The Rev. James Maher, C.M., Niagara University president (fourth from left) with Dzung Dang, president and CEO of HungViet and former visiting professor at NU (left); Dr. Deborah Curtis, executive director of the Brennan Center (third from left); Duong Tri Thanh, president and CEO of Vietnam Airlines (fifth from left); and other airline employees.

As a binational institution, Niagara University places significant importance on the globalization of its campus and on educating its students as citizens of the world. The Rev. James J. Maher, C.M., Niagara University’s president, has made the recruitment of international students a priority. Under his leadership, the Office of International Relations and the Edward A. Brennan Center for Language, Culture and Leadership have been established to meet the needs of international families and students while cultivating leadership opportunities among both students and professionals in addressing global needs.

Due largely to these two initiatives, Niagara University has seen a significant increase in the number of its international student population. This fall, the university welcomed 700 international students, 82 more than the year before. This increase in campus diversity helped the university earn the number three position for “Best Foreign Student Factor” in U.S. News and World Report’s annual survey of “America’s Best Colleges,” the only local institution included in this group.

Partnerships with academic institutions, corporations, and governmental agencies in Asia and Saudi Arabia has led to an influx of students from these countries; of the 200 non-Canadian international students who study on the university’s Lewiston, N.Y., campus, half are from Vietnam, China, South Korea, and Saudi Arabia, areas where the university has made a dedicated effort to extend its international outreach. This outreach has included agreements with organizations including the Foreign Trade University in Vietnam; Shanghai Lixin University of Accounting and Finance and the Hunan First Normal University in China; the Imperial Group, which oversees the five-star Imperial Hotel in Vung Tau in Vietnam; and the Saudi Arabian Cultural Mission.

Niagara University has also worked in collaboration with the Vietnamese Ministry of Education and Training on the National Foreign Languages Project 2020, the first large-scale effort by the ministry to improve instruction of foreign languages (primarily English) within its educational system. As part of this project, Niagara opened its campus twice for a total of 40 Vietnamese teachers, who spent two weeks learning about the American education system and techniques to teach the English language.

Dr. Deborah T. Curtis, executive director of the Brennan Center, notes that the entire university community works to make international students, and their families, feel welcome from the moment they first step on campus by establishing programs and opportunities to embrace their varied cultures. For example, special on-campus events that share the food, music, and culture of different countries are sponsored and promoted.

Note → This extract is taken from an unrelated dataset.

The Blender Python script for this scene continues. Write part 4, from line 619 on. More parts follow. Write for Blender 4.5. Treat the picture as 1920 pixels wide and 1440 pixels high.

“We spend a great deal of time making our international students feel welcome and appreciated, and they see that we enjoy having them on campus,” Curtis said. “Niagara’s domestic students are welcoming and happy to have a diverse student body; they love to … take every opportunity they can to experience the world. They realize that we live in a global environment and that their future workplaces will be international.”

Some of the ways Niagara University fosters opportunities for American students to learn more about their international counterparts are exchanges such as the one sponsored by the university’s Muslim Student Association to answer questions about their clothes, customs, and culture.  Opportunities like these, said Curtis, prepare our students for the workplace.

“All of our students are either going to work for someone from another country, work with someone from another country, or sell to someone from another country,” she said. She added that, although Niagara University students can study abroad in 36 different countries, not everyone is able to take advantage of the program. Having international students on campus gives all students the opportunity to better understand other people and perspectives. 

Niagara is the largest private institution in terms of international students in the region, and the second largest overall in this area, according to Business First of Buffalo, and the impact they are making goes beyond the university’s campus and classrooms. Niagara’s international students have an economic impact of $16.2 million, supporting 102 jobs in the Western New York community, according to the NAFSA Association of International Educators.

“We educate global citizens,” Curtis said. “Our students will go on to work internationally and they’ll have international colleagues. International education serves all students and it absolutely fits Niagara’s mission. It is, literally, our opportunity to contribute worldwide.”